● Description of the task: Restate word for word the lines of the records below, starting at the line that contains "Keep writing the" and ending at the line that contains "grid_obj('snowy_road',XR,YR,ZR,M_ROAD)", with both of those lines included and nothing else.

(Entries with scene source code)
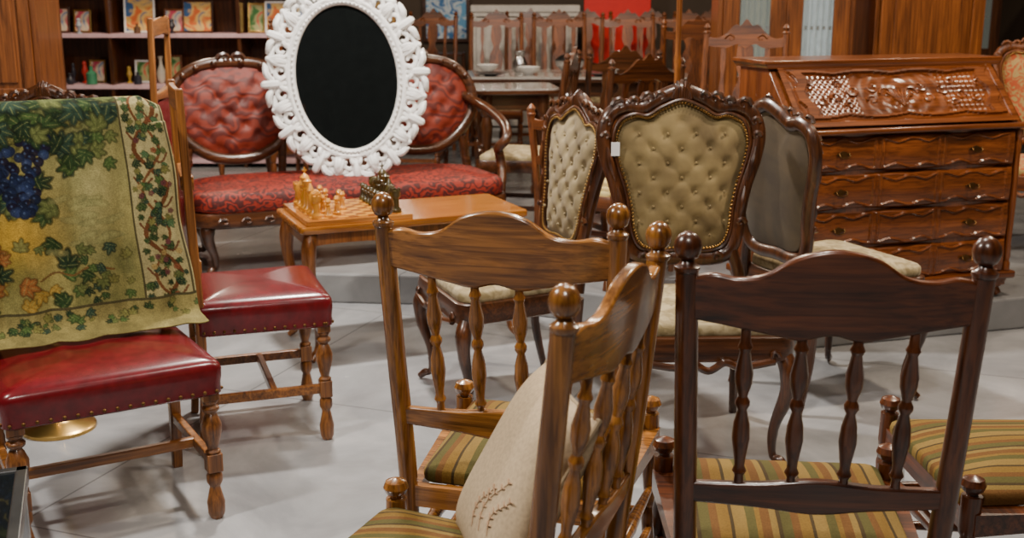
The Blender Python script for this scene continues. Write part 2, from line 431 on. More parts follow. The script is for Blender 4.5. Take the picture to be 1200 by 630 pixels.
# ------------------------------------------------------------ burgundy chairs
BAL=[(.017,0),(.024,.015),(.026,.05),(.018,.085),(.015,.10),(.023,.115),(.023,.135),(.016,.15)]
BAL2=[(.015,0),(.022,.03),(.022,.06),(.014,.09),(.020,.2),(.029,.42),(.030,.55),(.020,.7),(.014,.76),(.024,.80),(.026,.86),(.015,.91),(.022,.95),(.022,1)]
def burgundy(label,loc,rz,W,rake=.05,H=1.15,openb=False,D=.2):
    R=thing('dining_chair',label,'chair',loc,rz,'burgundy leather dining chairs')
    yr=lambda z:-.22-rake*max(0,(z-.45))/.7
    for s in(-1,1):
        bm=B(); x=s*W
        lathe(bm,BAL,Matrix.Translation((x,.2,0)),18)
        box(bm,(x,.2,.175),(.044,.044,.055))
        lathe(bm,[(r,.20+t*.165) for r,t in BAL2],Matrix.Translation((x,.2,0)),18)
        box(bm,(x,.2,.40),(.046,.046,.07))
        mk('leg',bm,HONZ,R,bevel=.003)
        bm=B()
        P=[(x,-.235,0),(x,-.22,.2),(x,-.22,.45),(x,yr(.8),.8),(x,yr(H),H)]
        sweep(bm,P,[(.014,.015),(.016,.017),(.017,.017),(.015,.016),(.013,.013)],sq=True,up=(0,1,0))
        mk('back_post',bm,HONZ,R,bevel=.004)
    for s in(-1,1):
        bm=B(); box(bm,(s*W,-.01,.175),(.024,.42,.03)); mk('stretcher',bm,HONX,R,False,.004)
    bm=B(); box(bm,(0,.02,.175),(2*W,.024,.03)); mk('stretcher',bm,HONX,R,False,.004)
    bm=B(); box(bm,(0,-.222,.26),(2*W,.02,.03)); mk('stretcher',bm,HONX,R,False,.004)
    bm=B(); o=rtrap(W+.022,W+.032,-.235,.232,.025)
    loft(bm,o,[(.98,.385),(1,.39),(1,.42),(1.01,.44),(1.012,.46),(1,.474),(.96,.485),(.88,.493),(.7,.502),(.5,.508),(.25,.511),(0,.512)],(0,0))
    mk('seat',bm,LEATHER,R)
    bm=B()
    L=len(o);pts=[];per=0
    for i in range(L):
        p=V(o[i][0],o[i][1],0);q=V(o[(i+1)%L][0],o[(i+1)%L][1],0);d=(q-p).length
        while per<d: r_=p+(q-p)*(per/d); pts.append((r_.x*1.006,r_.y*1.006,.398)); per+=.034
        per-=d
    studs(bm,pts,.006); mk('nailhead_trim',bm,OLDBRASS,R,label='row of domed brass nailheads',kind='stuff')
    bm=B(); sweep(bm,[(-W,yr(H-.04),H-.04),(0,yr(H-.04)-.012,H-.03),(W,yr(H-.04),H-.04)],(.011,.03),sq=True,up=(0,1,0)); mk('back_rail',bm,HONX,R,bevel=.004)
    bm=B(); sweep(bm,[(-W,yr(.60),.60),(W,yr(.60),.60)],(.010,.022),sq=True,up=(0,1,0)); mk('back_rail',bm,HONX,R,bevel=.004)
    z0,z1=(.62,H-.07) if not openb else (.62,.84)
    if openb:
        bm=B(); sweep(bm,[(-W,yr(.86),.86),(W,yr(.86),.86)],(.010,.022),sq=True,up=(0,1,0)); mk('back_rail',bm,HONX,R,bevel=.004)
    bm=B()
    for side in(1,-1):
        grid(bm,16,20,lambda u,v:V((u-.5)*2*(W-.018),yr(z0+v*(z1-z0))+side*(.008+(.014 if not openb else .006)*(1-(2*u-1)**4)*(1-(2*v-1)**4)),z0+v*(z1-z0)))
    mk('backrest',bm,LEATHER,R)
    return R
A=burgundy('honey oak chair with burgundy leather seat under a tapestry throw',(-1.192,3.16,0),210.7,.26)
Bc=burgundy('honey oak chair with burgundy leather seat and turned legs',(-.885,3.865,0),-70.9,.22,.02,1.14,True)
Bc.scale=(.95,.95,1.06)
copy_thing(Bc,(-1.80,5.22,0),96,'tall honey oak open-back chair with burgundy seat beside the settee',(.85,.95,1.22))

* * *

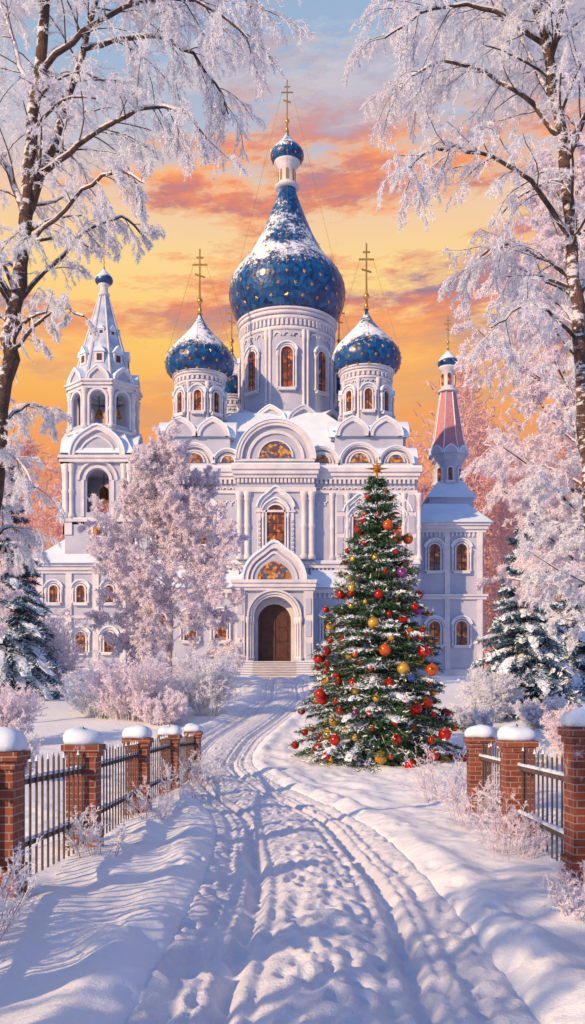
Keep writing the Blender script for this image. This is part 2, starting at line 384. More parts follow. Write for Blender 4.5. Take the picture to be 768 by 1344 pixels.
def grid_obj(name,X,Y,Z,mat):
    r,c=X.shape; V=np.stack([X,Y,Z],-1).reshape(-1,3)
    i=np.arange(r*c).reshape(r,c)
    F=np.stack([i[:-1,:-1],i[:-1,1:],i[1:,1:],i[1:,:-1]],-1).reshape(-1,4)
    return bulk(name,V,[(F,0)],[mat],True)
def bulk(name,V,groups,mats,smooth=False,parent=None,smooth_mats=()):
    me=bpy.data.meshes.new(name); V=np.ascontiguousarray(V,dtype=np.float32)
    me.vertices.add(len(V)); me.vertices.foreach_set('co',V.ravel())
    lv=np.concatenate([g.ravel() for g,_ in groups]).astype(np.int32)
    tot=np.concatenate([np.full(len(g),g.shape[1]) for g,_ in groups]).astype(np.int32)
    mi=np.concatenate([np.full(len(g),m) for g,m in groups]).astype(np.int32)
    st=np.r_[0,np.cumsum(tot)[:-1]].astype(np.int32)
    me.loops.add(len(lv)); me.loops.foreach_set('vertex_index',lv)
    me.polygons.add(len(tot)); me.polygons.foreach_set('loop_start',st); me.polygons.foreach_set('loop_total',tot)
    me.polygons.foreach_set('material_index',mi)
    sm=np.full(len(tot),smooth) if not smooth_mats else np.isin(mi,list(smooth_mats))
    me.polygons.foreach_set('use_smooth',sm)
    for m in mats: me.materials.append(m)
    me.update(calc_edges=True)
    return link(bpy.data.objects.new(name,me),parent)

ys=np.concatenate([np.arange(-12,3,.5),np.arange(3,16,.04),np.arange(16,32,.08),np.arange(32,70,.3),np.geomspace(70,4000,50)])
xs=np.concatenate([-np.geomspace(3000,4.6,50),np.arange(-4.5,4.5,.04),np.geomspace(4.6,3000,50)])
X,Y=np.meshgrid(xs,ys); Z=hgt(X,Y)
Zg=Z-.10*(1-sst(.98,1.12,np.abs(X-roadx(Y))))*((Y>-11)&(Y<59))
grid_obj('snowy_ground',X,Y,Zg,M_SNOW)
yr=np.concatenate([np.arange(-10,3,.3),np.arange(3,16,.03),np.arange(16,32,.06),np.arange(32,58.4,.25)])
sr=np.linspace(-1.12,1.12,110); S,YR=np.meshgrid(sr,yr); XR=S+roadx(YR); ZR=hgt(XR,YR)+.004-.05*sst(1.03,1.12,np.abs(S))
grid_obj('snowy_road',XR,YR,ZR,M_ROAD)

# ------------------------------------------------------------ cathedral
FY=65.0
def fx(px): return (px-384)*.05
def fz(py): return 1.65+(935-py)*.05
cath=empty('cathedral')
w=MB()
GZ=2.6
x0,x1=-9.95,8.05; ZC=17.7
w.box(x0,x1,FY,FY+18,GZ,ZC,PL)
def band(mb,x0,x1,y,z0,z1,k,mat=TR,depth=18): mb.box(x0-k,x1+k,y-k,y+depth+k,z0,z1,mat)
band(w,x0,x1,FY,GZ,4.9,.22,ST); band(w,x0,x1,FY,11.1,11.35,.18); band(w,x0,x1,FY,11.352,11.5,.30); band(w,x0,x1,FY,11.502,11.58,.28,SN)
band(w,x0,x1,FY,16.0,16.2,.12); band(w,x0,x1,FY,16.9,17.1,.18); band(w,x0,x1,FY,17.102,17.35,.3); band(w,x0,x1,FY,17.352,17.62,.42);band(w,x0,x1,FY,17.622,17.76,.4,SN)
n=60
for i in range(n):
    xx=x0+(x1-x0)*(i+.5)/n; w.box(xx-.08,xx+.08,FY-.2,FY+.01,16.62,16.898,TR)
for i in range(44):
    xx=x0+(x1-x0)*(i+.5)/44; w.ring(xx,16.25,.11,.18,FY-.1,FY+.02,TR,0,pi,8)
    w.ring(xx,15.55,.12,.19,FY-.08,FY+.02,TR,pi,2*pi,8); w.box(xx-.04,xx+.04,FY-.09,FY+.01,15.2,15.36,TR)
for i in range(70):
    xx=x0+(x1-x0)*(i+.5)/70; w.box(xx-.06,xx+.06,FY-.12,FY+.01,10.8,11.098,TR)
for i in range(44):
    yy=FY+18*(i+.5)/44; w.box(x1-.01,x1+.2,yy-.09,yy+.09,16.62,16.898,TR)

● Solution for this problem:
Keep writing the Blender script for this image. This is part 2, starting at line 384. More parts follow. Write for Blender 4.5. Take the picture to be 768 by 1344 pixels.
def grid_obj(name,X,Y,Z,mat):
    r,c=X.shape; V=np.stack([X,Y,Z],-1).reshape(-1,3)
    i=np.arange(r*c).reshape(r,c)
    F=np.stack([i[:-1,:-1],i[:-1,1:],i[1:,1:],i[1:,:-1]],-1).reshape(-1,4)
    return bulk(name,V,[(F,0)],[mat],True)
def bulk(name,V,groups,mats,smooth=False,parent=None,smooth_mats=()):
    me=bpy.data.meshes.new(name); V=np.ascontiguousarray(V,dtype=np.float32)
    me.vertices.add(len(V)); me.vertices.foreach_set('co',V.ravel())
    lv=np.concatenate([g.ravel() for g,_ in groups]).astype(np.int32)
    tot=np.concatenate([np.full(len(g),g.shape[1]) for g,_ in groups]).astype(np.int32)
    mi=np.concatenate([np.full(len(g),m) for g,m in groups]).astype(np.int32)
    st=np.r_[0,np.cumsum(tot)[:-1]].astype(np.int32)
    me.loops.add(len(lv)); me.loops.foreach_set('vertex_index',lv)
    me.polygons.add(len(tot)); me.polygons.foreach_set('loop_start',st); me.polygons.foreach_set('loop_total',tot)
    me.polygons.foreach_set('material_index',mi)
    sm=np.full(len(tot),smooth) if not smooth_mats else np.isin(mi,list(smooth_mats))
    me.polygons.foreach_set('use_smooth',sm)
    for m in mats: me.materials.append(m)
    me.update(calc_edges=True)
    return link(bpy.data.objects.new(name,me),parent)

ys=np.concatenate([np.arange(-12,3,.5),np.arange(3,16,.04),np.arange(16,32,.08),np.arange(32,70,.3),np.geomspace(70,4000,50)])
xs=np.concatenate([-np.geomspace(3000,4.6,50),np.arange(-4.5,4.5,.04),np.geomspace(4.6,3000,50)])
X,Y=np.meshgrid(xs,ys); Z=hgt(X,Y)
Zg=Z-.10*(1-sst(.98,1.12,np.abs(X-roadx(Y))))*((Y>-11)&(Y<59))
grid_obj('snowy_ground',X,Y,Zg,M_SNOW)
yr=np.concatenate([np.arange(-10,3,.3),np.arange(3,16,.03),np.arange(16,32,.06),np.arange(32,58.4,.25)])
sr=np.linspace(-1.12,1.12,110); S,YR=np.meshgrid(sr,yr); XR=S+roadx(YR); ZR=hgt(XR,YR)+.004-.05*sst(1.03,1.12,np.abs(S))
grid_obj('snowy_road',XR,YR,ZR,M_ROAD)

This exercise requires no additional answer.